# start of Data

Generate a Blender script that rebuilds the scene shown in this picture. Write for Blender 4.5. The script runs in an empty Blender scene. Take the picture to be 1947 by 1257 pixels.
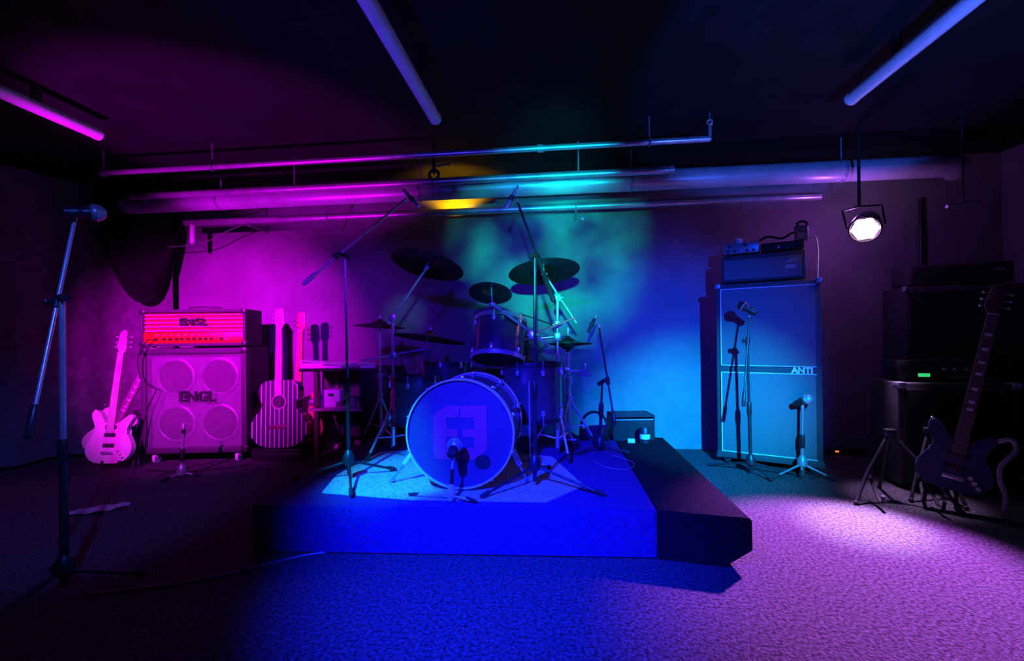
import bpy, bmesh, math, random
from mathutils import Vector as V, Matrix as M4
random.seed(7)
C = bpy.context.scene.collection
SC = bpy.context.scene
PI = math.pi

# ------------------------------------------------------------------ camera
FPX, U0, V0 = 860.0, 973.5, 641.0
TH, RO = math.atan(0.107), 0.012
FW = V((-math.sin(TH), math.cos(TH), 0)); RI = V((math.cos(TH), math.sin(TH), 0)); UP = V((0, 0, 1))
R2 = RI*math.cos(RO) - UP*math.sin(RO); U2 = UP*math.cos(RO) + RI*math.sin(RO)
EYE = V((0, 0, 1.0))
cam = bpy.data.cameras.new('camera'); co = bpy.data.objects.new('camera', cam); C.objects.link(co)
cam.sensor_width = 36; cam.lens = FPX/1947*36; cam.shift_y = (V0-628.5)/1947; cam.clip_start = .01
m = M4((R2, U2, -FW)).transposed().to_4x4(); m.translation = EYE; co.matrix_world = m
SC.camera = co
def ray(u, v): return FW + R2*((u-U0)/FPX) + U2*((V0-v)/FPX)
def F(u, v, z=0.0):
    d = ray(u, v); return EYE + d*((z-EYE.z)/d.z)
def W(u, v, y):
    d = ray(u, v); return EYE + d*(y/d.y)

# ------------------------------------------------------------------ world and light
SC.view_settings.view_transform = 'Standard'; SC.view_settings.look = 'None'
SC.view_settings.exposure = 0.0; SC.view_settings.gamma = 1.0
w = bpy.data.worlds.new('world'); SC.world = w; w.use_nodes = True
w.node_tree.nodes['Background'].inputs[0].default_value = (.5, .45, .6, 1)
w.node_tree.nodes['Background'].inputs[1].default_value = .006
def spot(name, loc, target, col, power, deg, blend=.5, rad=.03):
    l = bpy.data.lights.new(name, 'SPOT'); l.color = col; l.energy = power; l.spot_size = math.radians(deg)
    l.spot_blend = blend; l.shadow_soft_size = rad
    o = bpy.data.objects.new(name, l); C.objects.link(o); o.location = loc
    o.rotation_euler = (V(target)-V(loc)).to_track_quat('-Z', 'Y').to_euler()
    return o
def gobo(o, scale, c0, c1, lo=.45, hi=.7, seed=0.0):
    # patterned disco beam: the lamp's own colour filter
    l = o.data; l.use_nodes = True; nt = l.node_tree; em = nt.nodes['Emission']
    tc = nt.nodes.new('ShaderNodeTexCoord'); mp = nt.nodes.new('ShaderNodeMapping'); nz = nt.nodes.new('ShaderNodeTexNoise')
    rp = nt.nodes.new('ShaderNodeValToRGB')
    mp.inputs['Location'].default_value = (seed, seed*.7, 0)
    nz.inputs['Scale'].default_value = scale; nz.inputs['Detail'].default_value = 3
    nt.links.new(tc.outputs['Normal'], mp.inputs[0]); nt.links.new(mp.outputs[0], nz.inputs['Vector'])
    nt.links.new(nz.outputs[0], rp.inputs[0]); nt.links.new(rp.outputs[0], em.inputs[0])
    e = rp.color_ramp.elements; e[0].position = lo; e[0].color = (*c0, 1); e[1].position = hi; e[1].color = (*c1, 1)
    return o
BLUE = (.003, .012, 1)
spot('magenta_wash', (-2.6, .3, 2.1), (-3.0, 3.45, 1.05), (.84, .0, 1), 1850, 42, 1, .05)
spot('magenta_uplight', (-2.7, 1.9, .5), (-2.25, 3.15, 2.75), (.74, .0, 1), 280, 60, .5, .05)
spot('violet_fill', (-.9, .2, 1.9), (-1.95, 3.9, 1.1), (.16, .0, 1), 330, 29, 1, .05)  # added violet fill for the back wall left of the kit
spot('blue_front', (-.75, -.1, 2.2), (-.24, 2.12, .1), BLUE, 3400, 43, 1, .04)
spot('blue_upper', (-.5, -.2, 1.9), (.0, 3.6, .9), (.03, .0, 1), 420, 46, 1, .04)
spot('blue_side', (-.7, .2, 2.3), (-1.95, 1.41, 1.15), (.05, .10, 1), 190, 38, .8, .03)
spot('cyan_rug', (-1.3, .5, 2.2), F(752, 908, .22), (.0, .42, 1), 800, 18, .8, .03)
spot('cyan_right', (1.25, .0, 2.0), (1.06, 3.9, .14), (.0, .42, 1), 2600, 27, 1, .03)
spot('blue_right', (1.25, .0, 2.0), (1.0, 3.9, .66), (.0, .05, 1), 1300, 36, 1, .03)
gobo(spot('disco_beam', (.0, -.3, 1.35), (-.1, 3.9, 1.70), (1, 1, 1), 2000, 26, 1, .03), 7, (.0, .025, .13), (.0, .75, .6), .40, .66, 2.3)
spot('pipe_cyan', (.3, .3, 1.2), (-.05, 3.5, 2.3), (.0, .5, 1), 420, 18, .8, .03)
spot('blue_pipes', (1.2, .4, 1.0), (1.6, 2.7, 3.05), (.03, .12, 1), 360, 51, .2, .05)
spot('cyan_crash', (.2, -.2, 1.6), W(778, 555, 3.0), (.1, .7, 1), 110, 6, 1, .03)
spot('blue_ceiling', (-1.4, .2, 1.0), (-.9, 1.9, 2.35), (.05, .03, 1), 130, 46, .9, .05)
PAR = W(1645, 435, 3.35)
spot('par_beam', PAR + V((-.06, -.1, -.12)), F(1625, 1055), (.56, .12, 1), 1700, 46, .7, .05)
spot('par_core', PAR + V((-.06, -.1, -.12)), F(1640, 995), (.8, .6, 1), 1000, 23, 1, .05)
spot('par_side', PAR + V((.03, -.06, -.12)), W(1700, 735, 3.1), (.7, .4, 1), 170, 26, .9, .05)
yl = bpy.data.lights.new('par_glow_fill', 'POINT'); yl.color = (.5, .12, 1); yl.energy = 6; yl.shadow_soft_size = .02  # point lamp added behind the stage lamp for its hazy glow
yo = bpy.data.objects.new('par_glow_fill', yl); C.objects.link(yo); yo.location = PAR+V((.02, .18, .12))
spot('amber_lamp', W(862, 400, 3.94), W(866, 345, 4.09), (1, .45, .0), 20, 130, .5, .02)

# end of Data

[Short task] Write out, word for word, the lines from the start of the data through the one holding "PI = math.pi". Omit pictures.

[Exercise response]
Generate a Blender script that rebuilds the scene shown in this picture. Write for Blender 4.5. The script runs in an empty Blender scene. Take the picture to be 1947 by 1257 pixels.
import bpy, bmesh, math, random
from mathutils import Vector as V, Matrix as M4
random.seed(7)
C = bpy.context.scene.collection
SC = bpy.context.scene
PI = math.pi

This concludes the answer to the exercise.